Some of his first actions as Greek leader appear designed to show he aims to maintain a careful balance.
He was Greece's first prime minister to take a civil rather than a religious oath, and yet his first visit after he was elected was to the head of the Church of Greece.
Although he told the German government he was not looking for a fight, his first act after being sworn in was to pay his respects to a monument honouring the communists executed by Nazi occupation forces in 1944.
He has also shown an unemotional pragmatism that may alienate ideological purists in his party but will prove valuable in his dealings with creditors.
Lacking an absolute majority in parliament, he chose to form a coalition with a right-wing populist party, the Independent Greeks.
Some Syriza voters and party members are already disillusioned by the choice. But others see it as proof of the coming of age of both Syriza and Mr Tsipras.
His choice of finance minister is also telling.
Economics professor Yanis Varoufakis has been arguing for years in his classes and opinion pieces about the non-viability of austerity and the unsustainability of Greece's debt burden.
But he believes he can win the argument by reasoning with creditors.

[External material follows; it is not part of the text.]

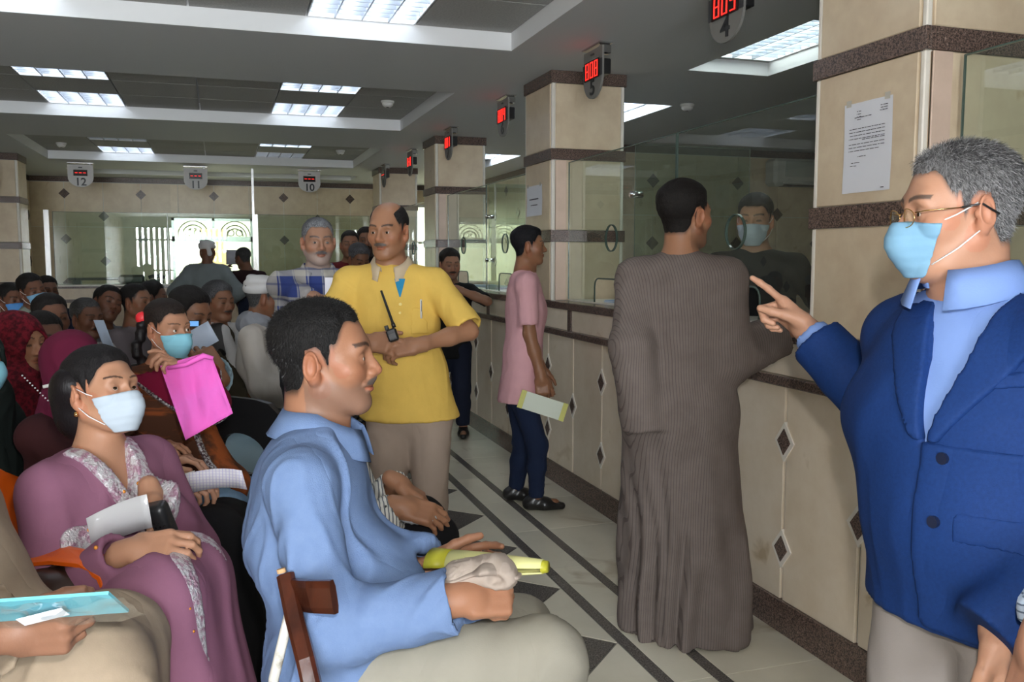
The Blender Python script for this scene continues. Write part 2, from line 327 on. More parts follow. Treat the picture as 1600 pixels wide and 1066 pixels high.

In an interview shortly before the election, he told the BBC that far from being destructive, Syriza's political proposals offered a reasonable way out of austerity and a chance to replace existing bailout laws with new ones.
"The first priority is renegotiating with creditors," he said.
"Syriza needs to speak the language of truth about the continuing triple bankruptcy of the country - public debt, banks, private sector - something no Greek government has done so far."
Then, he pointed out, the party had to put forward proposals that would be reasonable to the average German.